--- Begin Information supplied ---

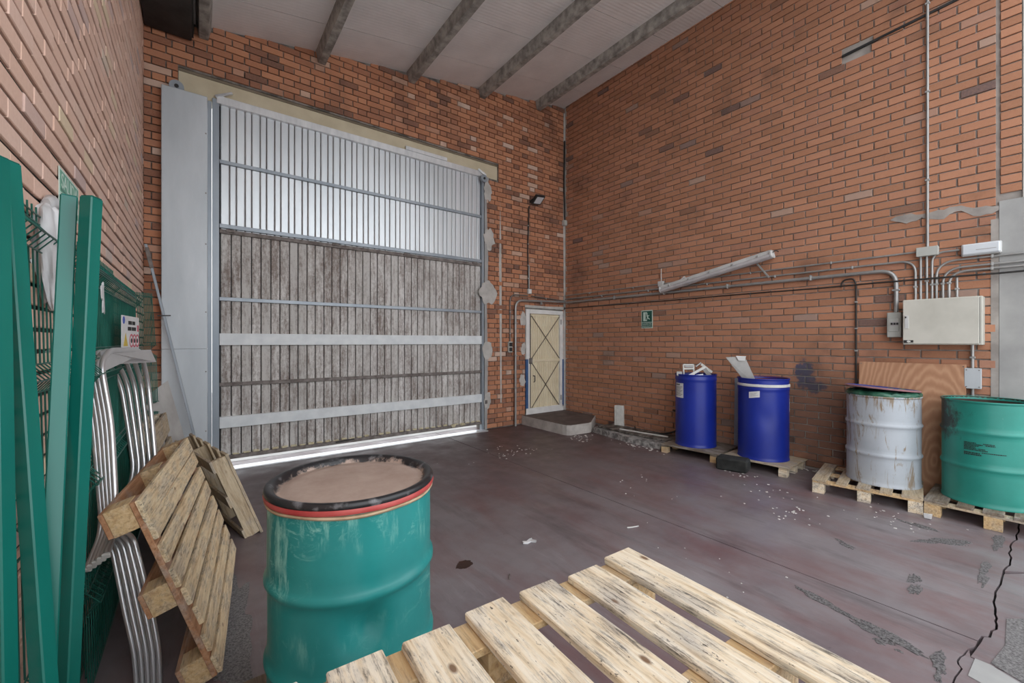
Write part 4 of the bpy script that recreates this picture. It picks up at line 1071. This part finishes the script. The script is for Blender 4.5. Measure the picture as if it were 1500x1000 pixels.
conduit('short conduit straight down from the junction box, in line with the tall conduit', [(CW, ym(1357.6), j0.z + .01), (CW, ym(1357.6), z_hi)], .0105, clips=[(CW, ym(1357.6), 2.17, 'z')], group=None)
ze = on_x(1405, 366, CW).z
conduit('conduit bending from the cabinet up to the emergency lamp', [(CW, ym(1365.4), z_hi), (CW, ym(1365.4), ze), (CW, .66, ze)], .0105, fil=.11, clips=[(CW, ym(1365.4), 2.13, 'z')], group=None)
for (px, pe, dx, k) in [(1371.8, 370, 0, 'uppermost'), (1381.4, 382, .006, 'middle'), (1390.6, 388.6, .012, 'lowest')]:
    zz = on_x(1500, pe, CW).z
    zz2 = zz
    conduit(f'{k} of the three conduits that bend from the cabinet towards the concrete pillar', [(CW - dx, ym(px), z_hi), (CW - dx, ym(px), zz2), (CW - dx, -.2, zz2)], .011, fil=.15, clips=[(CW - dx, ym(px), 2.13, 'z'), (CW - dx, .45, zz2, 'y')], group=None)
conduit('short stub conduit rising from the cabinet to the black cable, nearest the pillar', [(CW, ym(1401.8), z_hi), (CW, ym(1401.8), 2.185)], .0105, clips=[(CW, ym(1401.8), 2.07, 'z')], group=None)
conduit('tall straight conduit rising from the junction box to the roof', [(CW, P(1358.6, 300, CW).y, j1.z), (CW, P(1358.6, 300, CW).y, 6.30)], .0125, clips=[(CW, P(1358.6, 300, CW).y, z, 'z') for z in (3.2, 4.1, 5.0)], group=None)
yD = P(1424.5, 520, CW).y
conduit('conduit between the cabinet and the square box below it, going on down', [(CW, yD, z_lo), (CW, yD, q1.z - .002)], .013, clips=[(CW, yD, 1.40, 'z')], group=None)
conduit('conduit running down from the square metal box behind the green drum', [(CW, yD, q0.z + .003), (CW, yD, .12)], .013, clips=[(CW, yD, .9, 'z')], group=None)
# black cables
def cable(label, pts, r, fil=.08, clips=(), group=None):
    return conduit(label, pts, r, 'black_cable', fil, clips, 'cable', 'cable', group)
XB = RX - .050
zk = lambda y: 2.19 + .014 * max(0, min(1, (y - 1.4) / 3)) + .012 * max(0, y - 4.5)
cable('black cable running along the whole brick wall under the conduits', [(XB, 6.15, 2.228)] + [(XB, y, zk(y) - .004 * math.sin(y * 4)) for y in (5.4, 4.6, 3.8, 3.0, 2.4, 1.8, 1.3, .8, .4, -.2)], .009, .3, [(XB + .02, y, zk(y) + .0, 'y') for y in (.5, 1.5, 2.6, 3.6, 4.6)])
yE = P(1254, 450, RX - .02).y
cable('black cable hooked over the long cable and hanging down behind the plywood', [(RX - .03, yE + .14, 2.18), (RX - .03, yE + .12, 2.26), (RX - .03, yE + .02, 2.27), (RX - .022, yE, 2.20), (RX - .022, yE, .9)], .009, .06, [(RX - .022, yE, z, 'z') for z in (2.0, 1.7, 1.45)])

# ---- tilted fluorescent lamp
la, lb = on_x(969, 424, RX - .10), on_x(1131, 372, RX - .10)
ax_ = (lb - la).normalized(); Lf = (lb - la).length
fl_ = thing('fluorescent_lamp', 'long grey fluorescent lamp hanging tilted over the conduits', 'lamp', la)
fl_.rotation_euler = Matrix((ax_, Vector((-1, 0, 0)) - ax_ * Vector((-1, 0, 0)).dot(ax_), ax_.cross(Vector((-1, 0, 0)) - ax_ * Vector((-1, 0, 0)).dot(ax_)))).transposed().to_euler()
# local x along the lamp, y out from the wall, z up across it
zsg = 1 if (fl_.rotation_euler.to_matrix() @ Vector((0, 0, 1))).z > 0 else -1
B().box2((0, -.055, zsg * .000), (Lf, .040, zsg * .055), .010).build('housing', M['lamp_white'], fl_)
b = B(); n = 8
prof = [(.046, .004), (.056, -.010), (.054, -.032), (.036, -.050), (.0, -.058), (-.035, -.05), (-.048, -.02), (-.05, .004)]
vs = []; m = len(prof)
for k in range(2): vs += [(.012 if k == 0 else Lf - .012, q[0], zsg * q[1]) for q in prof]
b.add(vs, [(j, (j + 1) % m, m + (j + 1) % m, m + j) for j in range(m)] + [tuple(range(m)), tuple(range(m, 2 * m))]); b.build('cover', M['lamp_lens'], fl_, 35)
for x in (0, Lf): B().box((x, 0, zsg * .0), (.022, .115, .10), None, .02).build('end_cap', M['lamp_white'], fl_)
for k in range(5):
    x = Lf * (.10 + .2 * k); B().box((x, .046, zsg * .012), (.03, .012, .03), None, .003).build('clip', M['grey_metal'], fl_)
B().bar((Lf * .86, -.05, -zsg * .02), (Lf * .93, -.07, -zsg * .27), .022, .008, (0, 1, 0), .002).build('bracket', M['grey_metal'], fl_)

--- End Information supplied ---

§ **What you have to do**
Transcribe the whole listing exactly. Pictures stay out of your copy.

§ **Reply**
Write part 4 of the bpy script that recreates this picture. It picks up at line 1071. This part finishes the script. The script is for Blender 4.5. Measure the picture as if it were 1500x1000 pixels.
conduit('short conduit straight down from the junction box, in line with the tall conduit', [(CW, ym(1357.6), j0.z + .01), (CW, ym(1357.6), z_hi)], .0105, clips=[(CW, ym(1357.6), 2.17, 'z')], group=None)
ze = on_x(1405, 366, CW).z
conduit('conduit bending from the cabinet up to the emergency lamp', [(CW, ym(1365.4), z_hi), (CW, ym(1365.4), ze), (CW, .66, ze)], .0105, fil=.11, clips=[(CW, ym(1365.4), 2.13, 'z')], group=None)
for (px, pe, dx, k) in [(1371.8, 370, 0, 'uppermost'), (1381.4, 382, .006, 'middle'), (1390.6, 388.6, .012, 'lowest')]:
    zz = on_x(1500, pe, CW).z
    zz2 = zz
    conduit(f'{k} of the three conduits that bend from the cabinet towards the concrete pillar', [(CW - dx, ym(px), z_hi), (CW - dx, ym(px), zz2), (CW - dx, -.2, zz2)], .011, fil=.15, clips=[(CW - dx, ym(px), 2.13, 'z'), (CW - dx, .45, zz2, 'y')], group=None)
conduit('short stub conduit rising from the cabinet to the black cable, nearest the pillar', [(CW, ym(1401.8), z_hi), (CW, ym(1401.8), 2.185)], .0105, clips=[(CW, ym(1401.8), 2.07, 'z')], group=None)
conduit('tall straight conduit rising from the junction box to the roof', [(CW, P(1358.6, 300, CW).y, j1.z), (CW, P(1358.6, 300, CW).y, 6.30)], .0125, clips=[(CW, P(1358.6, 300, CW).y, z, 'z') for z in (3.2, 4.1, 5.0)], group=None)
yD = P(1424.5, 520, CW).y
conduit('conduit between the cabinet and the square box below it, going on down', [(CW, yD, z_lo), (CW, yD, q1.z - .002)], .013, clips=[(CW, yD, 1.40, 'z')], group=None)
conduit('conduit running down from the square metal box behind the green drum', [(CW, yD, q0.z + .003), (CW, yD, .12)], .013, clips=[(CW, yD, .9, 'z')], group=None)
# black cables
def cable(label, pts, r, fil=.08, clips=(), group=None):
    return conduit(label, pts, r, 'black_cable', fil, clips, 'cable', 'cable', group)
XB = RX - .050
zk = lambda y: 2.19 + .014 * max(0, min(1, (y - 1.4) / 3)) + .012 * max(0, y - 4.5)
cable('black cable running along the whole brick wall under the conduits', [(XB, 6.15, 2.228)] + [(XB, y, zk(y) - .004 * math.sin(y * 4)) for y in (5.4, 4.6, 3.8, 3.0, 2.4, 1.8, 1.3, .8, .4, -.2)], .009, .3, [(XB + .02, y, zk(y) + .0, 'y') for y in (.5, 1.5, 2.6, 3.6, 4.6)])
yE = P(1254, 450, RX - .02).y
cable('black cable hooked over the long cable and hanging down behind the plywood', [(RX - .03, yE + .14, 2.18), (RX - .03, yE + .12, 2.26), (RX - .03, yE + .02, 2.27), (RX - .022, yE, 2.20), (RX - .022, yE, .9)], .009, .06, [(RX - .022, yE, z, 'z') for z in (2.0, 1.7, 1.45)])

# ---- tilted fluorescent lamp
la, lb = on_x(969, 424, RX - .10), on_x(1131, 372, RX - .10)
ax_ = (lb - la).normalized(); Lf = (lb - la).length
fl_ = thing('fluorescent_lamp', 'long grey fluorescent lamp hanging tilted over the conduits', 'lamp', la)
fl_.rotation_euler = Matrix((ax_, Vector((-1, 0, 0)) - ax_ * Vector((-1, 0, 0)).dot(ax_), ax_.cross(Vector((-1, 0, 0)) - ax_ * Vector((-1, 0, 0)).dot(ax_)))).transposed().to_euler()
# local x along the lamp, y out from the wall, z up across it
zsg = 1 if (fl_.rotation_euler.to_matrix() @ Vector((0, 0, 1))).z > 0 else -1
B().box2((0, -.055, zsg * .000), (Lf, .040, zsg * .055), .010).build('housing', M['lamp_white'], fl_)
b = B(); n = 8
prof = [(.046, .004), (.056, -.010), (.054, -.032), (.036, -.050), (.0, -.058), (-.035, -.05), (-.048, -.02), (-.05, .004)]
vs = []; m = len(prof)
for k in range(2): vs += [(.012 if k == 0 else Lf - .012, q[0], zsg * q[1]) for q in prof]
b.add(vs, [(j, (j + 1) % m, m + (j + 1) % m, m + j) for j in range(m)] + [tuple(range(m)), tuple(range(m, 2 * m))]); b.build('cover', M['lamp_lens'], fl_, 35)
for x in (0, Lf): B().box((x, 0, zsg * .0), (.022, .115, .10), None, .02).build('end_cap', M['lamp_white'], fl_)
for k in range(5):
    x = Lf * (.10 + .2 * k); B().box((x, .046, zsg * .012), (.03, .012, .03), None, .003).build('clip', M['grey_metal'], fl_)
B().bar((Lf * .86, -.05, -zsg * .02), (Lf * .93, -.07, -zsg * .27), .022, .008, (0, 1, 0), .002).build('bracket', M['grey_metal'], fl_)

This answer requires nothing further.